Data provided |
......

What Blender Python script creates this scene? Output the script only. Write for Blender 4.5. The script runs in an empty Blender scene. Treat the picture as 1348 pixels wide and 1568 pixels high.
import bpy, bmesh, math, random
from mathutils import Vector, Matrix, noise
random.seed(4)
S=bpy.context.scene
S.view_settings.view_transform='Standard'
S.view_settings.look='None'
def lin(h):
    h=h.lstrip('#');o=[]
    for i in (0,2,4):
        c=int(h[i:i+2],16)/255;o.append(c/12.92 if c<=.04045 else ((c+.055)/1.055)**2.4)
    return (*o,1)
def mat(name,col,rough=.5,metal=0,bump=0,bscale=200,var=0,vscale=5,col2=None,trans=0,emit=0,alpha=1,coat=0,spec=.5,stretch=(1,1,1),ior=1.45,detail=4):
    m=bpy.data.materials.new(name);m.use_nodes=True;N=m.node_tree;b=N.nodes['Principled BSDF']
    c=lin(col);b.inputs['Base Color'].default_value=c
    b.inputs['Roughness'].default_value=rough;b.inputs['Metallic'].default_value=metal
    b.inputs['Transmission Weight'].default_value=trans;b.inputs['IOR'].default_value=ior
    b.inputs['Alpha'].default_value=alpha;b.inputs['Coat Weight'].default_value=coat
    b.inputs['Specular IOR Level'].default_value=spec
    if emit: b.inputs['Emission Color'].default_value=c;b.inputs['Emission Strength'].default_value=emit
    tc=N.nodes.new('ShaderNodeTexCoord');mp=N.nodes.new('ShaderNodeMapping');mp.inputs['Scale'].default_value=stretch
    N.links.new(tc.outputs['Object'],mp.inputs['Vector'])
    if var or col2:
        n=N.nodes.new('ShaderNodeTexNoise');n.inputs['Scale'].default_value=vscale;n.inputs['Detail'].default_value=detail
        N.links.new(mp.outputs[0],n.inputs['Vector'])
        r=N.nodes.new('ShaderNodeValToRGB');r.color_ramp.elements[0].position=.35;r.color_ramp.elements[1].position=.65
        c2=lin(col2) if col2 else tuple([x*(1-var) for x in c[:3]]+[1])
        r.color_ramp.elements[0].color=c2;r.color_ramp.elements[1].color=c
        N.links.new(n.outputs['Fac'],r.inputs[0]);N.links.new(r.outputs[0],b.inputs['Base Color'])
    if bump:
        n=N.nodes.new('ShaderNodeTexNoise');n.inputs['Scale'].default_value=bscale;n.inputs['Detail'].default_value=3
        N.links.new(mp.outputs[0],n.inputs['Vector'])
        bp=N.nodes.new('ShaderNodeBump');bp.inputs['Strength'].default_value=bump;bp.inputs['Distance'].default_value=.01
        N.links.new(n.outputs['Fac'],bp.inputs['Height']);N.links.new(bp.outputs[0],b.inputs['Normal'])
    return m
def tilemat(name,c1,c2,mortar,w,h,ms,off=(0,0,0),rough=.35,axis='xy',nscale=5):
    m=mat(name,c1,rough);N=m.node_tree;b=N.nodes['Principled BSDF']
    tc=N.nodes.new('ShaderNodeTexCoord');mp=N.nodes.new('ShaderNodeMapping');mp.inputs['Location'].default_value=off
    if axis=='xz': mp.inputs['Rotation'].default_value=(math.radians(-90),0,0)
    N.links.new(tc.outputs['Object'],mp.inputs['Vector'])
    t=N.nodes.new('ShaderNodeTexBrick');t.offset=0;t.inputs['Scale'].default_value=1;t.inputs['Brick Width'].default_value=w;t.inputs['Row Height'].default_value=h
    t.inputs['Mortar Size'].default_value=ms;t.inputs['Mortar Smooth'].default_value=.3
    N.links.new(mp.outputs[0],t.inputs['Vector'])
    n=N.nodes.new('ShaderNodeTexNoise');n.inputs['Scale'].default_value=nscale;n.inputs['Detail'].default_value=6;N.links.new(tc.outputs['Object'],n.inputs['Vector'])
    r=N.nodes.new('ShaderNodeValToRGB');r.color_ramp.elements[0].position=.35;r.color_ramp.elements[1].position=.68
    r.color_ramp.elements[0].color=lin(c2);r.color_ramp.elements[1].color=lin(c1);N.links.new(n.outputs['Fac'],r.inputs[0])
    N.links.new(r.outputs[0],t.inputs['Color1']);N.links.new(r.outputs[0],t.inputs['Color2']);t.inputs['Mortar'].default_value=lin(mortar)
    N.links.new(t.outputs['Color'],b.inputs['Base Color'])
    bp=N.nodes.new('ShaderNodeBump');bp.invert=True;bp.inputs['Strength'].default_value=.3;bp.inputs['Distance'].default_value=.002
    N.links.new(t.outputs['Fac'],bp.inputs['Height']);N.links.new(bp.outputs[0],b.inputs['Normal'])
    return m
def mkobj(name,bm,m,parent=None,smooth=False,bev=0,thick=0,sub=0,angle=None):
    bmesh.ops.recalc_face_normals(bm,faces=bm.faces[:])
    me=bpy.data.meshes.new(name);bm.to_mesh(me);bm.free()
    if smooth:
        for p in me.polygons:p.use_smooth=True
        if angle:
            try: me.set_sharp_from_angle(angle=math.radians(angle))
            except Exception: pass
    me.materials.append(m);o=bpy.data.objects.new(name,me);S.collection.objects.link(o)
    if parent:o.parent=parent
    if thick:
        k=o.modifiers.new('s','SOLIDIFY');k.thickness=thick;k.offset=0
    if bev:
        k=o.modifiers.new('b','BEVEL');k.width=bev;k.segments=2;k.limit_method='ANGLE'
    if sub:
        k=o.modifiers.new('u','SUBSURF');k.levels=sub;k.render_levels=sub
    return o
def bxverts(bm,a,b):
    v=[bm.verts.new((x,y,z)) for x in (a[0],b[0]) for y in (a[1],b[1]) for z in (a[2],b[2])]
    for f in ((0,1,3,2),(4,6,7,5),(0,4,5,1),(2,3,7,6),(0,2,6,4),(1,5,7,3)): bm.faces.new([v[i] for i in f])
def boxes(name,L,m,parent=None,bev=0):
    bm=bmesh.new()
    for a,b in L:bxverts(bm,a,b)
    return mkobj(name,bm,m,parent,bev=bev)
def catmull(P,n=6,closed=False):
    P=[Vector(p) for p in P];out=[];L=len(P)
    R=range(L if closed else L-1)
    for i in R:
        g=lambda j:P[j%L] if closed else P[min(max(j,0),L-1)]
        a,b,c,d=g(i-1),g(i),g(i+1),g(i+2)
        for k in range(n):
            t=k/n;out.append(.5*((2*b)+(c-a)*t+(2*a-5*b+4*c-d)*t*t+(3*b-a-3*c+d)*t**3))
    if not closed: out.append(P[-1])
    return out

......

Task description |
Write every line of the material above again, exactly.

Task output |
What Blender Python script creates this scene? Output the script only. Write for Blender 4.5. The script runs in an empty Blender scene. Treat the picture as 1348 pixels wide and 1568 pixels high.
import bpy, bmesh, math, random
from mathutils import Vector, Matrix, noise
random.seed(4)
S=bpy.context.scene
S.view_settings.view_transform='Standard'
S.view_settings.look='None'
def lin(h):
    h=h.lstrip('#');o=[]
    for i in (0,2,4):
        c=int(h[i:i+2],16)/255;o.append(c/12.92 if c<=.04045 else ((c+.055)/1.055)**2.4)
    return (*o,1)
def mat(name,col,rough=.5,metal=0,bump=0,bscale=200,var=0,vscale=5,col2=None,trans=0,emit=0,alpha=1,coat=0,spec=.5,stretch=(1,1,1),ior=1.45,detail=4):
    m=bpy.data.materials.new(name);m.use_nodes=True;N=m.node_tree;b=N.nodes['Principled BSDF']
    c=lin(col);b.inputs['Base Color'].default_value=c
    b.inputs['Roughness'].default_value=rough;b.inputs['Metallic'].default_value=metal
    b.inputs['Transmission Weight'].default_value=trans;b.inputs['IOR'].default_value=ior
    b.inputs['Alpha'].default_value=alpha;b.inputs['Coat Weight'].default_value=coat
    b.inputs['Specular IOR Level'].default_value=spec
    if emit: b.inputs['Emission Color'].default_value=c;b.inputs['Emission Strength'].default_value=emit
    tc=N.nodes.new('ShaderNodeTexCoord');mp=N.nodes.new('ShaderNodeMapping');mp.inputs['Scale'].default_value=stretch
    N.links.new(tc.outputs['Object'],mp.inputs['Vector'])
    if var or col2:
        n=N.nodes.new('ShaderNodeTexNoise');n.inputs['Scale'].default_value=vscale;n.inputs['Detail'].default_value=detail
        N.links.new(mp.outputs[0],n.inputs['Vector'])
        r=N.nodes.new('ShaderNodeValToRGB');r.color_ramp.elements[0].position=.35;r.color_ramp.elements[1].position=.65
        c2=lin(col2) if col2 else tuple([x*(1-var) for x in c[:3]]+[1])
        r.color_ramp.elements[0].color=c2;r.color_ramp.elements[1].color=c
        N.links.new(n.outputs['Fac'],r.inputs[0]);N.links.new(r.outputs[0],b.inputs['Base Color'])
    if bump:
        n=N.nodes.new('ShaderNodeTexNoise');n.inputs['Scale'].default_value=bscale;n.inputs['Detail'].default_value=3
        N.links.new(mp.outputs[0],n.inputs['Vector'])
        bp=N.nodes.new('ShaderNodeBump');bp.inputs['Strength'].default_value=bump;bp.inputs['Distance'].default_value=.01
        N.links.new(n.outputs['Fac'],bp.inputs['Height']);N.links.new(bp.outputs[0],b.inputs['Normal'])
    return m
def tilemat(name,c1,c2,mortar,w,h,ms,off=(0,0,0),rough=.35,axis='xy',nscale=5):
    m=mat(name,c1,rough);N=m.node_tree;b=N.nodes['Principled BSDF']
    tc=N.nodes.new('ShaderNodeTexCoord');mp=N.nodes.new('ShaderNodeMapping');mp.inputs['Location'].default_value=off
    if axis=='xz': mp.inputs['Rotation'].default_value=(math.radians(-90),0,0)
    N.links.new(tc.outputs['Object'],mp.inputs['Vector'])
    t=N.nodes.new('ShaderNodeTexBrick');t.offset=0;t.inputs['Scale'].default_value=1;t.inputs['Brick Width'].default_value=w;t.inputs['Row Height'].default_value=h
    t.inputs['Mortar Size'].default_value=ms;t.inputs['Mortar Smooth'].default_value=.3
    N.links.new(mp.outputs[0],t.inputs['Vector'])
    n=N.nodes.new('ShaderNodeTexNoise');n.inputs['Scale'].default_value=nscale;n.inputs['Detail'].default_value=6;N.links.new(tc.outputs['Object'],n.inputs['Vector'])
    r=N.nodes.new('ShaderNodeValToRGB');r.color_ramp.elements[0].position=.35;r.color_ramp.elements[1].position=.68
    r.color_ramp.elements[0].color=lin(c2);r.color_ramp.elements[1].color=lin(c1);N.links.new(n.outputs['Fac'],r.inputs[0])
    N.links.new(r.outputs[0],t.inputs['Color1']);N.links.new(r.outputs[0],t.inputs['Color2']);t.inputs['Mortar'].default_value=lin(mortar)
    N.links.new(t.outputs['Color'],b.inputs['Base Color'])
    bp=N.nodes.new('ShaderNodeBump');bp.invert=True;bp.inputs['Strength'].default_value=.3;bp.inputs['Distance'].default_value=.002
    N.links.new(t.outputs['Fac'],bp.inputs['Height']);N.links.new(bp.outputs[0],b.inputs['Normal'])
    return m
def mkobj(name,bm,m,parent=None,smooth=False,bev=0,thick=0,sub=0,angle=None):
    bmesh.ops.recalc_face_normals(bm,faces=bm.faces[:])
    me=bpy.data.meshes.new(name);bm.to_mesh(me);bm.free()
    if smooth:
        for p in me.polygons:p.use_smooth=True
        if angle:
            try: me.set_sharp_from_angle(angle=math.radians(angle))
            except Exception: pass
    me.materials.append(m);o=bpy.data.objects.new(name,me);S.collection.objects.link(o)
    if parent:o.parent=parent
    if thick:
        k=o.modifiers.new('s','SOLIDIFY');k.thickness=thick;k.offset=0
    if bev:
        k=o.modifiers.new('b','BEVEL');k.width=bev;k.segments=2;k.limit_method='ANGLE'
    if sub:
        k=o.modifiers.new('u','SUBSURF');k.levels=sub;k.render_levels=sub
    return o
def bxverts(bm,a,b):
    v=[bm.verts.new((x,y,z)) for x in (a[0],b[0]) for y in (a[1],b[1]) for z in (a[2],b[2])]
    for f in ((0,1,3,2),(4,6,7,5),(0,4,5,1),(2,3,7,6),(0,2,6,4),(1,5,7,3)): bm.faces.new([v[i] for i in f])
def boxes(name,L,m,parent=None,bev=0):
    bm=bmesh.new()
    for a,b in L:bxverts(bm,a,b)
    return mkobj(name,bm,m,parent,bev=bev)
def catmull(P,n=6,closed=False):
    P=[Vector(p) for p in P];out=[];L=len(P)
    R=range(L if closed else L-1)
    for i in R:
        g=lambda j:P[j%L] if closed else P[min(max(j,0),L-1)]
        a,b,c,d=g(i-1),g(i),g(i+1),g(i+2)
        for k in range(n):
            t=k/n;out.append(.5*((2*b)+(c-a)*t+(2*a-5*b+4*c-d)*t*t+(3*b-a-3*c+d)*t**3))
    if not closed: out.append(P[-1])
    return out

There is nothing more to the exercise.